Please dont get too anxious. A gambling addiction is not acceptable so you are not in the wrong. You must protect yourself ,your own finances and quality of life.

You are not alone and will get plenty of help and good advice.

Best wishes from everyone on the forum

 
Posted : 15th May 2017 1:51 am
(@Anonymous)
Posts: 0
 

Hi, again,

Would agree that it's well worth writing a letter and or telling him, but I'd advise you to have limited expectations as to the outcome.

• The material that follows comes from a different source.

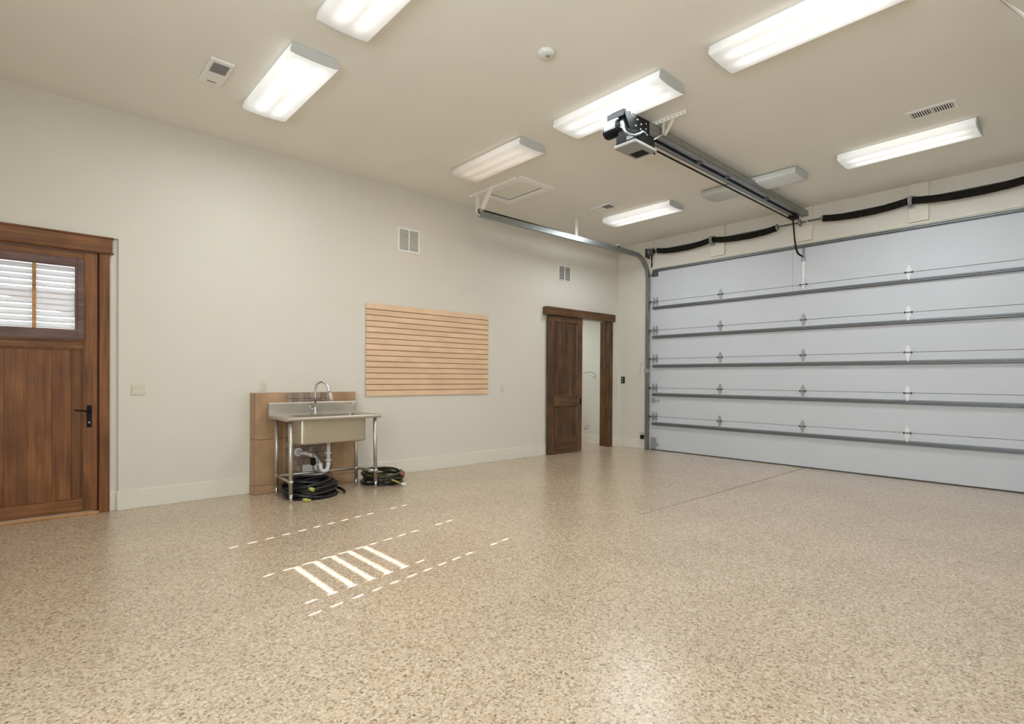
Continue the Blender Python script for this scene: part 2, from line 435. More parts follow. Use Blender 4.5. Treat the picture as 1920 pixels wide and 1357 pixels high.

Will he listen, read it, take it on board, recognise the error of his ways, change things because you've asked him to? Unlikely, if he's in the state where all he wants to do is fulfil the urge to gamble and doesn't want anything to get in the way of the next fix. Bear in mind that it's no good looking for normal rational responses from someone who's behaviour is abnormal and irrational.

In the main, writing it down will clarify things for you and help you. Secondly, it's very important to state the reality of the gambling problem and discourage the denial. The letter is one part of this, but also making it clear that you are protecting your own financial interests by separating financial links, by telling him that if he gambles that's his choice and responsibility, by making sure that you go to GamAnon and/or counselling, by doing what it takes to look after yourself. He'll get the help he needs at GA.

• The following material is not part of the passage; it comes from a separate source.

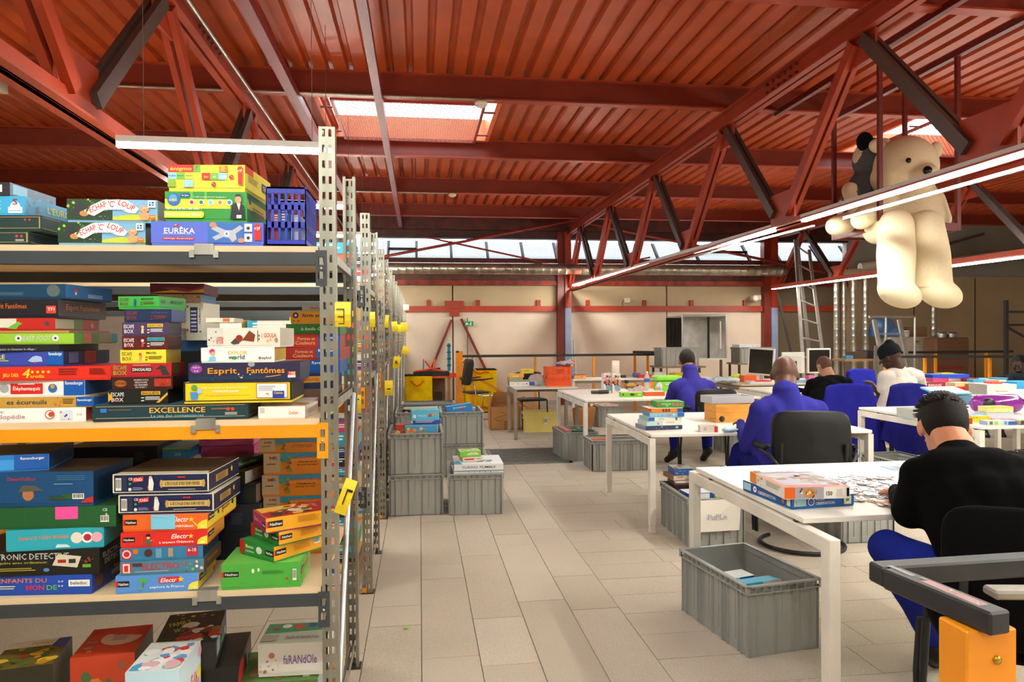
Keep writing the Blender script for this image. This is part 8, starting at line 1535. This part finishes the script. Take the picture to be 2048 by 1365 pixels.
# profiles leaning on the column
for i, u in enumerate((1141, 1146, 1151)): q = MB(); q.bar((X(u + 2, 14.3), 14.2, 0), (X(u - 1, 14.4), 14.5, Zv(682 , 14.3)), .035, .025, ('b8b4ae', 'zinc')); tag(q.build('metal_profile'), 'aluminium profile leaning on the first half blue column', 'profile', 'aluminium profiles at the first blue column')
# photo tent
yt = 12.9; xa, xm, xb, z0_, z1_ = X(1364, yt), X(1417, yt), X(1452, yt), Zv(722, yt), Zv(632, yt); r = empty('photo_tent', (xa, yt, 0), 'silver grey photo tent with a black curtain on a table at the back wall', 'tent'); SG = ('ece8e2', 'cloth')
q = MB(); q.box(xa, yt + .8, z0_, xb, yt + .82, z1_, SG); q.build('back_sheet', r); q = MB(); q.box(xb - .02, yt, z0_, xb, yt + .8, z1_, ('cac6c0', 'cloth')); q.build('side_sheet', r)
q = MB(); q.box(xa, yt, z1_ - .03, xb, yt + .82, z1_, ('a8a49e', 'cloth')); q.build('top_sheet', r); q = MB(); q.box(xa - .02, yt, z0_ - .03, xb + .02, yt + .85, z0_, ('d8d4cc', 'laminate')); q.build('base_sheet', r)
q = MB(); n = 14; xs = [X(1333, yt) + (xa - X(1333, yt)) * i / n for i in range(n + 1)]; zb2 = Zv(702, yt)
q.add([(x_, yt + .02 * math.sin(i * 1.9), z) for z in (zb2, z1_ - .05) for i, x_ in enumerate(xs)], [(i, i + 1, n + 2 + i, n + 1 + i) for i in range(n)], ('2c2826', 'cloth'), True); q.add([(x_, yt + .02 + .02 * math.sin(i * 1.9), z) for z in (zb2, z1_ - .05) for i, x_ in enumerate(xs)], [(i, n + 1 + i, n + 2 + i, i + 1) for i in range(n)], ('2c2826', 'cloth'), True); q.build('curtain', r)
q = MB(); q.box(xm, yt + .02, z0_, xm + .03, yt + .05, z1_ - .03, ('2a2a2a', 'matte')); q.build('zip', r); q = MB(); q.box(X(1440, yt), yt - .01, Zv(702, yt), X(1442, yt), yt + .01, Zv(645, yt), ('e0dcd6', 'plastic')); q.build('light_bar', r)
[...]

At the end of the day, he can change, if he wants it more than the next bet. You can encourage but not force that to come about. In the meantime, keep your focus on what's best for you and step back from the chaos.

Take care,

CW

 
Posted : 15th May 2017 6:06 am
(@lethe)
Posts: 960
 

Nothing to be lost by giving it a go but I agree with CW in having limited expectations about the outcome if he doesn't want to stop.

You seem to be doing all the worrying here. What is he doing to address this? From your opening post on your other thread it appears nothing. You say he won't get help and he says he can't stop but he thinks it's all OK because he's told you upfront he's got a problem.

He's manipulating you into accepting that he's going to fail and giving himself free reign to carry on regardless. If he wanted to stop there are things he could do that would radically slow if not eliminate his access to gambling with immediate effect.

Protect yourself financially, read up on the addiction and get RL support if you can then think hard about what you want, need, expect and deserve from a partner. You can't help him until he wants to be helped. Put yourself first until that happens.

 
Posted : 15th May 2017 8:16 am
(@Anonymous)
Posts: 0
Topic starter
 

Thank you so much for all your responses..... as I read more and more posts I keep hearing the same thing.....Theres nothing I can, he has to do it himself. You all make so much sense but I still feel lost in it all. Maybe when I sort my anxiety out I can stop worrying so much and 'step back from the chaos'. I'll be back with loads more questions if thats ok?

 
Posted : 15th May 2017 12:14 pm
triangle
(@triangle)
Posts: 3242
 

I disagree ponn10. there's plenty you can be doing. Keeping yourself safe for one as Cynical wife suggests but then there's understanding the addiction and how it affects the addict. I wish it was a case of just stopping and life would revert back to normal. That is rarely the case especially for those more progressive.

Have you looked into gamcare counselling / gam-anon?

Keep asking questions. Always more to learn and understand.

 
Posted : 15th May 2017 1:25 pm
(@Anonymous)
Posts: 0
Topic starter
 

HI Triangle, I havent looked into GamCare but I guess I should.